━━━━━ DATA SHOWN

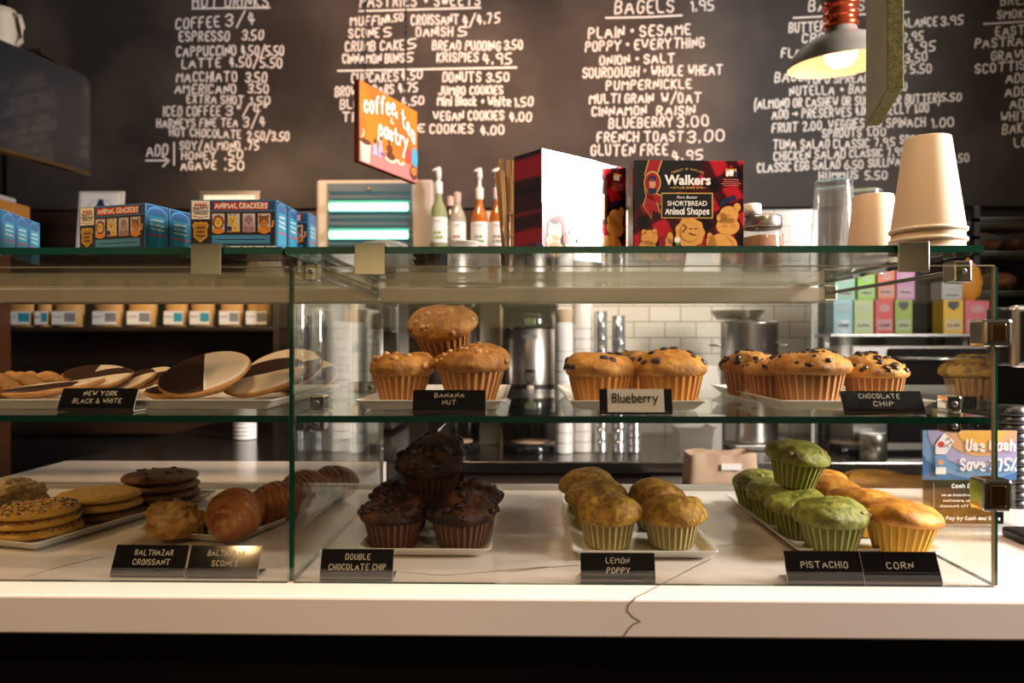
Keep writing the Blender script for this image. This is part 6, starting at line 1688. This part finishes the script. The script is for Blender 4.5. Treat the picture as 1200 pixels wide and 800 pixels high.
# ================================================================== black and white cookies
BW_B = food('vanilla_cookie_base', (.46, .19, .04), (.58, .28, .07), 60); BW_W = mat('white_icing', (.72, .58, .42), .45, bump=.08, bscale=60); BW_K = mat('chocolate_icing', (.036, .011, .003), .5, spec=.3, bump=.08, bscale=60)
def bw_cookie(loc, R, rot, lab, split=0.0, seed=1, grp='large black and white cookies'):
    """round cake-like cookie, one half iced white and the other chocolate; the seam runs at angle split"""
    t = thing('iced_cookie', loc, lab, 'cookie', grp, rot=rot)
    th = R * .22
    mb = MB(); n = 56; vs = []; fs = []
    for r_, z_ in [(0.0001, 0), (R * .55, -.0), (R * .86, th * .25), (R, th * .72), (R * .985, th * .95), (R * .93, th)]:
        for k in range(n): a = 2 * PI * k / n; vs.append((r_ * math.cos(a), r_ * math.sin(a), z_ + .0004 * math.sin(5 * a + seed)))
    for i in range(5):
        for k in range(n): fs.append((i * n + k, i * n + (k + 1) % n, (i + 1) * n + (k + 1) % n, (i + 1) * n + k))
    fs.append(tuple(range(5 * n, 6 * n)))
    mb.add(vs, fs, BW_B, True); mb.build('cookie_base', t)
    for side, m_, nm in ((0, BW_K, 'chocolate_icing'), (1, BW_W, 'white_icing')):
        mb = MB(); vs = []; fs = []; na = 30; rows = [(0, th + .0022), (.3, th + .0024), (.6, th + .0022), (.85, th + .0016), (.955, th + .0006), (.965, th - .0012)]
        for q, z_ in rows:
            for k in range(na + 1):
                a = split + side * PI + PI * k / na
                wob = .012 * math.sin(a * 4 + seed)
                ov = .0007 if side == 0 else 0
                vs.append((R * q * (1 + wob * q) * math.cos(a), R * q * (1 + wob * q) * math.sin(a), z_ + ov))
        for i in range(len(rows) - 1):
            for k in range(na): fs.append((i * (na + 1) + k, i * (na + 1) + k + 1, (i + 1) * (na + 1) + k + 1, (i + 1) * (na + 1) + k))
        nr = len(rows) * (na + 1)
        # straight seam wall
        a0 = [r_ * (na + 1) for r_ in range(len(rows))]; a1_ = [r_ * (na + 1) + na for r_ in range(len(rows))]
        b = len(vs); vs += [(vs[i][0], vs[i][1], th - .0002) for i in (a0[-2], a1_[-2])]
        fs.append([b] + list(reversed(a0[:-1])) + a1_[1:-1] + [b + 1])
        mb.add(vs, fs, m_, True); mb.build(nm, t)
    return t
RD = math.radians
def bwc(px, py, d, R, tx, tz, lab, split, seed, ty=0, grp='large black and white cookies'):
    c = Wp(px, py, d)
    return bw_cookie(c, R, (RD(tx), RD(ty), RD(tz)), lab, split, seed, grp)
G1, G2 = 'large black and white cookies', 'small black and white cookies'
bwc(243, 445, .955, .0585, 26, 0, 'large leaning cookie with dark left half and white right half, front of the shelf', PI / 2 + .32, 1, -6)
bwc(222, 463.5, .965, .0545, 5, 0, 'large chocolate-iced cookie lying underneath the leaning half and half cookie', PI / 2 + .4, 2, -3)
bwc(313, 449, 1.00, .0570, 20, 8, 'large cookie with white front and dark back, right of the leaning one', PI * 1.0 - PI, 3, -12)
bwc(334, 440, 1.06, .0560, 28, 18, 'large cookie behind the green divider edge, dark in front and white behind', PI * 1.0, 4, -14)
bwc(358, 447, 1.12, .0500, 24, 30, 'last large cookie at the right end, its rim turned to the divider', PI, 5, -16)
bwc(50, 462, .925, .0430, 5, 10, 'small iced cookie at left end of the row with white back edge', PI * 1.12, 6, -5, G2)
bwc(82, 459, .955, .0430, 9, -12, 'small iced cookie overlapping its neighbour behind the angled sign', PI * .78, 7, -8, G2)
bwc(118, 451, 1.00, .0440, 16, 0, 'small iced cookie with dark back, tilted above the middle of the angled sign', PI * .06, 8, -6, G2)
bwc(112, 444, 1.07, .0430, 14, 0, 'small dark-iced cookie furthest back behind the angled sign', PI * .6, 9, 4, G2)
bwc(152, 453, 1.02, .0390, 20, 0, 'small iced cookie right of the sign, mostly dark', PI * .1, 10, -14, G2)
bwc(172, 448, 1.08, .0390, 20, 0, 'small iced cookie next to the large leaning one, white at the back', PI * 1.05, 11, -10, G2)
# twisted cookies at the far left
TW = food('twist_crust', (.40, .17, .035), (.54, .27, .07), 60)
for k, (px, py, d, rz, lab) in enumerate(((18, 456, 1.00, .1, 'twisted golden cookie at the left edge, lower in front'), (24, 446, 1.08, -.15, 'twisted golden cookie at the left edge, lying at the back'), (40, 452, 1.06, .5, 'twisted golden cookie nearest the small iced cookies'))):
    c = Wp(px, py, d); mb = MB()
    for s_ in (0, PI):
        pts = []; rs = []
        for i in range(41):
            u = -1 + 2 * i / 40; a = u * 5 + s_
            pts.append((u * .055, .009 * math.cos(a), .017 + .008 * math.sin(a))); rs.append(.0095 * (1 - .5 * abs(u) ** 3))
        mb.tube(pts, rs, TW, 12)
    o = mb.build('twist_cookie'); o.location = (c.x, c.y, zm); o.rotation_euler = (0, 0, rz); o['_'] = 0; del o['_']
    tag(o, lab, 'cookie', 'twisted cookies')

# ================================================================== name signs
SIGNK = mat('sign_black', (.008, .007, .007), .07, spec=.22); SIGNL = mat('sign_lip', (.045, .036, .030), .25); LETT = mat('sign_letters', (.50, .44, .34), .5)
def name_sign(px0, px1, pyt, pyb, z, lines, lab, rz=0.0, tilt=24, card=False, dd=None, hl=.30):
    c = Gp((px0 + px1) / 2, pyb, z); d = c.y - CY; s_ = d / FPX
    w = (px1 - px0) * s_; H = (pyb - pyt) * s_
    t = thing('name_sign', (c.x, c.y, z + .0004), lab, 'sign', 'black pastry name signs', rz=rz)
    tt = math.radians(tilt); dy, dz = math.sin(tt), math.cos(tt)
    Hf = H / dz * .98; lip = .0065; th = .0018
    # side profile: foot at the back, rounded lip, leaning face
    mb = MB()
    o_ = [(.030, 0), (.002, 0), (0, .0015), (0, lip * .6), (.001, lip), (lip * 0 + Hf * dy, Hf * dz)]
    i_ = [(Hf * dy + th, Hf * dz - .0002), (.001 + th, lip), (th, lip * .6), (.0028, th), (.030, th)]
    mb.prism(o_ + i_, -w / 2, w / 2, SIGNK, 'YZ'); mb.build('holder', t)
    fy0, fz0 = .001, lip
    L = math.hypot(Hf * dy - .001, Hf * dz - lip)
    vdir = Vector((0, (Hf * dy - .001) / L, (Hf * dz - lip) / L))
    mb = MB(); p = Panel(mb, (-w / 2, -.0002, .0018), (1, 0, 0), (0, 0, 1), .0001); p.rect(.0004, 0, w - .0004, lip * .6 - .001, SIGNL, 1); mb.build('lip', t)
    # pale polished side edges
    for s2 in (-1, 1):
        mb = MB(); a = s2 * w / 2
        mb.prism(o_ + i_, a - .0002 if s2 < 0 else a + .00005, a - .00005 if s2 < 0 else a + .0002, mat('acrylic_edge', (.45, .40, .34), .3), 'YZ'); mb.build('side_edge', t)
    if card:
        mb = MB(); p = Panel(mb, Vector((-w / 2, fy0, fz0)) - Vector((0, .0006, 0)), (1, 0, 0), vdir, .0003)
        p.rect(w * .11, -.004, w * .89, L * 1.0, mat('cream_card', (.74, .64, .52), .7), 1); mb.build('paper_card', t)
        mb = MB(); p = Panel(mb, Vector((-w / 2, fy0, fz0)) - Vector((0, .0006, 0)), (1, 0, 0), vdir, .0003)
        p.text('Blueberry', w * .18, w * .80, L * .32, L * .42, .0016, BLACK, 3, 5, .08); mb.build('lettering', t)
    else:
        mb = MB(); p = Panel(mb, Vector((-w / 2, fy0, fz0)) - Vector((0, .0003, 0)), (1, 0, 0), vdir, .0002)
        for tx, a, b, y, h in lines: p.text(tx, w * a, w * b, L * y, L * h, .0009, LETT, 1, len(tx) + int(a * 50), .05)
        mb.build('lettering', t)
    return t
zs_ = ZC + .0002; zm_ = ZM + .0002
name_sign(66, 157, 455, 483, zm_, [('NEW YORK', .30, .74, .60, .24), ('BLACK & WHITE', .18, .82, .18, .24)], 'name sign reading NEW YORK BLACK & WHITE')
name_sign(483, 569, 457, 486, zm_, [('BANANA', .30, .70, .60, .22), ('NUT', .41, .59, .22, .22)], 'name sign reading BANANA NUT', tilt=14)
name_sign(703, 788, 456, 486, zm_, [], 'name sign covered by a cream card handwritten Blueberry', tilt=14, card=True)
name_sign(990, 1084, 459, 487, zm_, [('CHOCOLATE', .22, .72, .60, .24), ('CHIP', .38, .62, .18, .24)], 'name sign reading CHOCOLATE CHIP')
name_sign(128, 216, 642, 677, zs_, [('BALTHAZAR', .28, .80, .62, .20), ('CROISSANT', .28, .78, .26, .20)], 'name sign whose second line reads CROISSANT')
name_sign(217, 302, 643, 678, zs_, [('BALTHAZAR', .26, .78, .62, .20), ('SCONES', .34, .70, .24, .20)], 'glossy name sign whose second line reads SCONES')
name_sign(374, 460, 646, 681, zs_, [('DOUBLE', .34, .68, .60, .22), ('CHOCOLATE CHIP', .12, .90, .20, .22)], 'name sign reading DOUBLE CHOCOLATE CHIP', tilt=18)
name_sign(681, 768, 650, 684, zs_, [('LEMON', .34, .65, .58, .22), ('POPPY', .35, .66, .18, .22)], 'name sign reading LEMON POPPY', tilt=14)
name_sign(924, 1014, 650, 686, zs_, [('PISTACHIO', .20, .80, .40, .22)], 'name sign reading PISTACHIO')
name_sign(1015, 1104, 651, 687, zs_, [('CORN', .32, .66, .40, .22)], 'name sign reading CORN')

━━━━━━━━━━
━━━━━ DATA SHOWN

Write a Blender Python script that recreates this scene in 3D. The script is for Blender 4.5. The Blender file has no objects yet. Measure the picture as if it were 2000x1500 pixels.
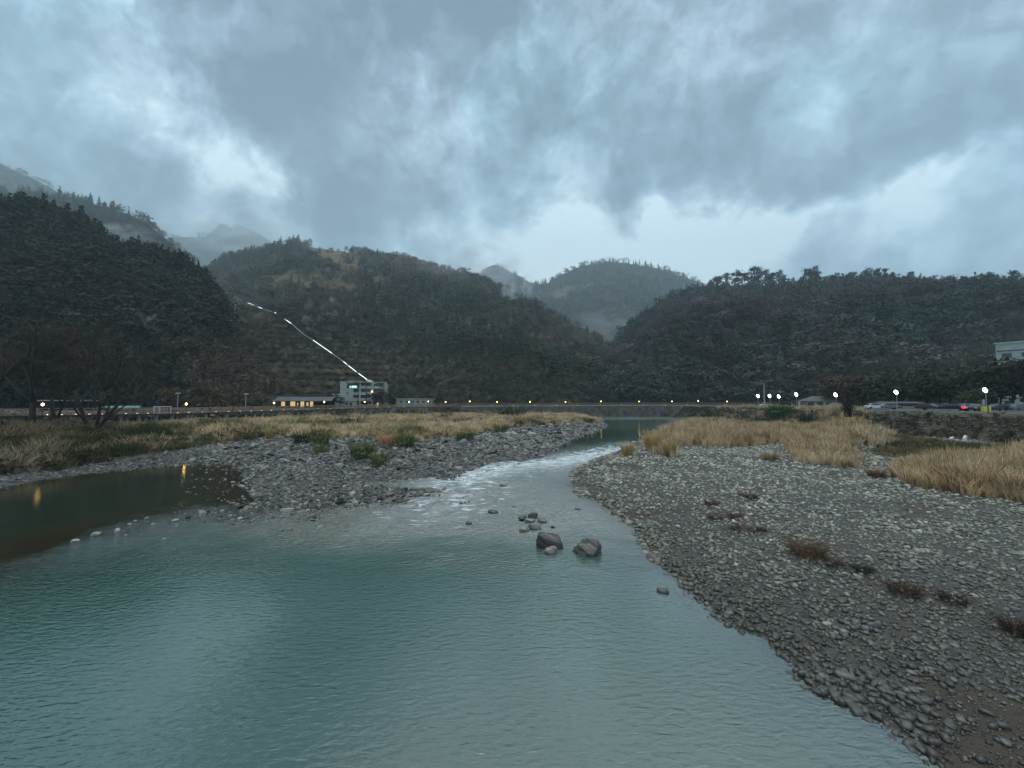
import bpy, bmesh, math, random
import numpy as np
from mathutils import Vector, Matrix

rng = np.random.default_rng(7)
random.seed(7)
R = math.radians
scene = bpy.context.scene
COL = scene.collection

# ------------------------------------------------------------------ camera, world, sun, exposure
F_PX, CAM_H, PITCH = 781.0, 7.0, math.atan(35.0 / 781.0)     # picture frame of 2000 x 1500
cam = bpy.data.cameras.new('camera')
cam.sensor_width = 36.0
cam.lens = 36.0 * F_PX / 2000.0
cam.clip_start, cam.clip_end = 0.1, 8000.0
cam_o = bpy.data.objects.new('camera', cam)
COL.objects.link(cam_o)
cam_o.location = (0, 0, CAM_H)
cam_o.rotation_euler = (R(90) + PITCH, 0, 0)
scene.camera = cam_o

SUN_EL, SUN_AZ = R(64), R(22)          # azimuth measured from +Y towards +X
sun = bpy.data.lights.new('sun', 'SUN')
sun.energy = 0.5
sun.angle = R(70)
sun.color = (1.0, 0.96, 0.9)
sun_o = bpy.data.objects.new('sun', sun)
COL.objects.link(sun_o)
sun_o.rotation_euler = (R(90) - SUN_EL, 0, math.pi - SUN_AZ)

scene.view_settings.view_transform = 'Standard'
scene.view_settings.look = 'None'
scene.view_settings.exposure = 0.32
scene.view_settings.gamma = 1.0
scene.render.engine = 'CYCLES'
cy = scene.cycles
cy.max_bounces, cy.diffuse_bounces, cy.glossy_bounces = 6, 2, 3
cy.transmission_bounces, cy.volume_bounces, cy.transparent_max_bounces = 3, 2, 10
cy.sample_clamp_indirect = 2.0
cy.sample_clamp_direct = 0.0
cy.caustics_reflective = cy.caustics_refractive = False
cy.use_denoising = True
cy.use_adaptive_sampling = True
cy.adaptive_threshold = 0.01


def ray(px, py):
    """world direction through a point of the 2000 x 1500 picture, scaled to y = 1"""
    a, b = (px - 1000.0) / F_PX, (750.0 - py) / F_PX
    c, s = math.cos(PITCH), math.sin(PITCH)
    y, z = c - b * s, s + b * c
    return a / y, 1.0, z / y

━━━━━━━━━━

* _GIVEN EXERCISE_: Return each full line of the entries that contains the word "pixels".

* _ANSWER FOR THE TASK_:
Keep writing the Blender script for this image. This is part 6, starting at line 1688. This part finishes the script. The script is for Blender 4.5. Treat the picture as 1200 pixels wide and 800 pixels high.
Write a Blender Python script that recreates this scene in 3D. The script is for Blender 4.5. The Blender file has no objects yet. Measure the picture as if it were 2000x1500 pixels.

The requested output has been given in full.